Más por accidente que por curiosidad, esta mañana descubrí un mensaje en el celular de Mariana. No sabía de la existencia de ningún Armando. Por costumbre, que no por interés, conozco a todos sus amigos. Armando no era ninguno de ellos. No soy paranoico y es mejor no pensar en esas cosas. Los deseos de buen domingo son deseos de buen domingo y nada más ¿o no?

Qué delicia es escuchar el tinteneante sonar de los hielos antes de que el líquido pase por mi boca y escurra por mi garganta. Me queda un par de horas antes de que vuelvan, antes de gastarme otro pretexto para justificar mi aliento, antes de tener que volver a fingir que es un domingo igual a cualquier otro. Rezo porque Pablo ya venga dormido.

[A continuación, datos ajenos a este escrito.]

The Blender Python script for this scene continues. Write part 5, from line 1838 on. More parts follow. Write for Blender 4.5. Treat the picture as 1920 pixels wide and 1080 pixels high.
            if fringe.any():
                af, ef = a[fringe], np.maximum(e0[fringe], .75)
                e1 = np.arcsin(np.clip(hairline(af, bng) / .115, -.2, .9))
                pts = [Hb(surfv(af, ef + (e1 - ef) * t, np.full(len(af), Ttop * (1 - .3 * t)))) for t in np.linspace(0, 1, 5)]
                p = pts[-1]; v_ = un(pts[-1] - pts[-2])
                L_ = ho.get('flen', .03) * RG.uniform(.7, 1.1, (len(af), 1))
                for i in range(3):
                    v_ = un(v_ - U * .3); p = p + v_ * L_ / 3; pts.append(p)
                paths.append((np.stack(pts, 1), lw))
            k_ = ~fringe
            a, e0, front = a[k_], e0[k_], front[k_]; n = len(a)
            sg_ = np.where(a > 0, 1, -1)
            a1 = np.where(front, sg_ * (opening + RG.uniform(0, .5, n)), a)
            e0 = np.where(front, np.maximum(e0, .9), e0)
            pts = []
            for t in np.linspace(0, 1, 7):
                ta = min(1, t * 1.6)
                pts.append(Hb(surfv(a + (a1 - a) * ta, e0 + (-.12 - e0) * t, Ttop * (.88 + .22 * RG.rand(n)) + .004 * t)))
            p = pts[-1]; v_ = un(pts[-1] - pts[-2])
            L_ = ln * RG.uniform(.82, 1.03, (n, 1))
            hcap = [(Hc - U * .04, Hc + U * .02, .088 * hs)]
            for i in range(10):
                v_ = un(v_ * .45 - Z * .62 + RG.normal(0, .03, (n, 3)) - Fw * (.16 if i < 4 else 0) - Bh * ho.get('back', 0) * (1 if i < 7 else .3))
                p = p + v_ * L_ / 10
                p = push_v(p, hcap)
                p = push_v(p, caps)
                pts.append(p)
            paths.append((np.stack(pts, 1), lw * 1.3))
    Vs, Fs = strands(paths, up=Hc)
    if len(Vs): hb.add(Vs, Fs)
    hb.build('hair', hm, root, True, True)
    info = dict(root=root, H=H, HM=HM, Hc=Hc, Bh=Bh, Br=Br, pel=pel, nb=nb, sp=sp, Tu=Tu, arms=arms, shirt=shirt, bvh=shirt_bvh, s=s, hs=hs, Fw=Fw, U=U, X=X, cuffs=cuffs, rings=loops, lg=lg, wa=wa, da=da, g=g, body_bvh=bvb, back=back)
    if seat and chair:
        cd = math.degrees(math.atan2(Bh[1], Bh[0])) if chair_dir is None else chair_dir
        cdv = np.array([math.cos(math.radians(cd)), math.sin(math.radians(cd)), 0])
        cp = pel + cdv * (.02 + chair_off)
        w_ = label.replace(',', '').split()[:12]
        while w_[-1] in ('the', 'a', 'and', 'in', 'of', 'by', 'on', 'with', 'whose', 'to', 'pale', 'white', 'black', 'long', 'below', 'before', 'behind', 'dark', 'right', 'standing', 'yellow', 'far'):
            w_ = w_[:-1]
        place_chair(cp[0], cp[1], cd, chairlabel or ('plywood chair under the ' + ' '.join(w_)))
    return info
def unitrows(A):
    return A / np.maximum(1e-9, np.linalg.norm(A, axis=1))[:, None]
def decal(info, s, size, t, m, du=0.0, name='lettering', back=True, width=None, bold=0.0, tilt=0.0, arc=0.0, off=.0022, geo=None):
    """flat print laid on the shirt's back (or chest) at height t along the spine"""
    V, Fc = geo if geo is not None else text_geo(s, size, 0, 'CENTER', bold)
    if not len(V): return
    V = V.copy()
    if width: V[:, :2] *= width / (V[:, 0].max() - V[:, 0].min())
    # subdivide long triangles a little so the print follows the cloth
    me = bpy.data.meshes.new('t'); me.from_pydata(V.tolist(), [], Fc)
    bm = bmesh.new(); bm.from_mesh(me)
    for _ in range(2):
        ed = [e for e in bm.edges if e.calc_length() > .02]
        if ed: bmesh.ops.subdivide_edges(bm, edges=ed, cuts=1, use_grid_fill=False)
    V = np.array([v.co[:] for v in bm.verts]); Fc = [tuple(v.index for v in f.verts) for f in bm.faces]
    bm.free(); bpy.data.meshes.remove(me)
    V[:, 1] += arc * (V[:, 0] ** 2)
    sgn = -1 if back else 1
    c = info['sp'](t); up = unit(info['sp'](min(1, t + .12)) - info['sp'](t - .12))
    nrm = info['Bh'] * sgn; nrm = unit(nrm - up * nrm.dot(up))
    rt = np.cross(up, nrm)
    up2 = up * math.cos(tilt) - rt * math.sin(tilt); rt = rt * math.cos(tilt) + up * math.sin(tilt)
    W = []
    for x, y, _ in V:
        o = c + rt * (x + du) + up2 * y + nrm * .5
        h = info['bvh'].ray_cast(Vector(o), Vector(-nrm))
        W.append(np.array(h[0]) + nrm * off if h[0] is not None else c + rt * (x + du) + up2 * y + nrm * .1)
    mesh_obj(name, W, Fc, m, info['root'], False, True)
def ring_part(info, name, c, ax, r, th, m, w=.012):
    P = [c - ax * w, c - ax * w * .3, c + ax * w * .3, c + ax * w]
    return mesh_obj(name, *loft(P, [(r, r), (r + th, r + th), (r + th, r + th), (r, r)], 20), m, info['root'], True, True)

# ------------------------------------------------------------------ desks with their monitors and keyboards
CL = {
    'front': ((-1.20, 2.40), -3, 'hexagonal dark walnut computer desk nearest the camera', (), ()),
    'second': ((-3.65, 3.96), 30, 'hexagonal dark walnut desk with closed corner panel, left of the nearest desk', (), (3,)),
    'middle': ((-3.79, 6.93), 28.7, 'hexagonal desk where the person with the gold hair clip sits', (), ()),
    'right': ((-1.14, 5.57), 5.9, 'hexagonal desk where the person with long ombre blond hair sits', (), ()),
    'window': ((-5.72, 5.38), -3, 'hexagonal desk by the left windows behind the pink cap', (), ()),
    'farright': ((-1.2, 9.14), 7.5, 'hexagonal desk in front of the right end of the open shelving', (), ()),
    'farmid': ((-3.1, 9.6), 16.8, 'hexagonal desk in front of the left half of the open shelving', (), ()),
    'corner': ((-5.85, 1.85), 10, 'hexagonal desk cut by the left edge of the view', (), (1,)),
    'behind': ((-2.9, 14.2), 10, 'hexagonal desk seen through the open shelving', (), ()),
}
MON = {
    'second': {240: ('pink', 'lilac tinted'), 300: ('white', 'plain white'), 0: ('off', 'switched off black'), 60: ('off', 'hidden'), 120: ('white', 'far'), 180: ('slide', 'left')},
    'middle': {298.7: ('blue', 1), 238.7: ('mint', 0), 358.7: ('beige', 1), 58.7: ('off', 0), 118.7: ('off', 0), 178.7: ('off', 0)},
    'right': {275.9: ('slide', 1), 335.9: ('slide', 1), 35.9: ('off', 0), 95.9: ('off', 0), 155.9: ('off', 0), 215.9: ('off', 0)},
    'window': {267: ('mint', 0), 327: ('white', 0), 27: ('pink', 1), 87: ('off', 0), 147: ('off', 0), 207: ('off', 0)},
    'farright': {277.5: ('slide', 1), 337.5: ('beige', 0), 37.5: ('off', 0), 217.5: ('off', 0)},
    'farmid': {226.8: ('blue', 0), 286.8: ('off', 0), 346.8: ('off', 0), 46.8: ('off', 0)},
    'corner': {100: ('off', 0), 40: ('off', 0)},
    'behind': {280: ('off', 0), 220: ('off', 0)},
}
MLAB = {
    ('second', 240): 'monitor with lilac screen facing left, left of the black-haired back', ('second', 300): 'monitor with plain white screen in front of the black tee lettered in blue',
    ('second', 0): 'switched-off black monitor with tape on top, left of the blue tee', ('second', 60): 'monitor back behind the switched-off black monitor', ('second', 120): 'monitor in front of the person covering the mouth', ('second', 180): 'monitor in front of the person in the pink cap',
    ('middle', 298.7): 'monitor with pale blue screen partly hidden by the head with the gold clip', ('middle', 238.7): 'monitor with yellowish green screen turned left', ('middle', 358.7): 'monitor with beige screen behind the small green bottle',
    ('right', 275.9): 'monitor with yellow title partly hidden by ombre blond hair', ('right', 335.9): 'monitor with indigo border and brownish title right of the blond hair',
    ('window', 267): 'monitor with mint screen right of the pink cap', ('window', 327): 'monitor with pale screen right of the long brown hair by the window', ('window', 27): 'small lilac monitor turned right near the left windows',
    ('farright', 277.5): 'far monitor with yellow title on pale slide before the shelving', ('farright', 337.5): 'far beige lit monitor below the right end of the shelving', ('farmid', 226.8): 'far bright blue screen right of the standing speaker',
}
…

jueves, 2 de febrero de 2012

Monstruos literarios


Siempre supe que publicar un libro era quasi imposible. Me lo dijeron en las clases de literatura, mis amigos escritores con su engargolado bajo el brazo, los escritores que no eran mis amigos con 3 libros publicados y uno que otro gerente de la Volkswagen.
   
            Me lo he repetido desde hace diez o quince años como un ritual cada que tengo un artículo de dos párrafos y no sé dónde publicarlo, a las tres de la mañana después de varias docenas de cerveza y en las terribilísimas noches de insomnio en que Morpheus no tiene piedad de mí.

             Lo que ninguno de ellos me dijo nunca es que, si publicar era quasi imposible, escribir era imposible del todo.

              El drama más conocido es la página en blanco. Esa historia que te rondó en la cabeza durante todo el día y que, a la hora de sentarte a escribirla, desaparece como ha llegado. Por dónde empezar, por dónde seguir, cómo carajo terminarla. El drama más largo es sortear la página en blanco, escribir y descubrir, después de varias páginas, que ni una sola del cúmulo de frases vale el papel en el que aún no está escrito. Word ha salvado a millares de árboles por fortuna.

            El tercer drama en mi lista es el que he clasificado como el Síndrome del Messi Anónimo. En el mundo hay muchos Messis que desbordan talento a raudales, que tocan el balón como los dioses, que meten goles de bandera cada vez que tocan el balón y se llevan a medio equipo contrario en un solo quiebre de cadera para dejar la pelota acariciando la red como con la mano. Todo esto ocurre de lunes a sábado en los entrenamientos, pero el domingo, con el estadio repleto, enfrente del equipo rival, jugando de visitante, el balón se convierte en una sandía ovoide que no alcanzo a golpear con mínima decencia. Ese es el tránsito que hay que pasar entre un blog y un libro. El blog es el entrenamiento, el libro es el Bernabeu. Y sólo queda comer banca eternamente, mientras se adivina que pasaremos a la lista de transferibles.

          Pero eso no es nada. Esos son inventos de la cabeza perfectamente superables en tanto se comprenda que lo peor que puede pasar es lo que ya está pasando: que no pase nada. Y un día la página ya no está en blanco ni parece tan mierda y el gol de bandera llega en la final de la champions en el minuto 90 contra el Real Madrid.

           La realidad es más cruel que cualquier trauma. Lo que hace imposible no publicar, sino siquiera escribir, es el terrible lastre de la vida diaria. Mi mujer preguntando cada día si no me he cansado de perder el tiempo, mi hijo de tres meses llorando porque no come letras, el gerente del departamento de contabilidad que requiere reportes antes de las cinco, el maldito cansancio de los 33 años que sólo me pide dormir sin sueños intermedios.

              Ya es febrero y ésta es mi primera nota del año. Lo cual significa que ya no hay partido el domingo porque he faltado a todos los entrenamientos. Desde la cocina, mi mujer grita que se ha terminado la leche. El niño llora, grita, como diciendo: ¡a ver a qué horas, hijo de puta! Si hay faltas de ortografía, doy disculpas. Si hay errores de redacción, también. No tengo tiempo para detenerme en correcciones. No habrá más novela que la que me cuento cada día entre berridos. Mi mujer ha salido de la cocina para repetirme los gritos en la cara. Una lluvia de saliva furibunda me despierta.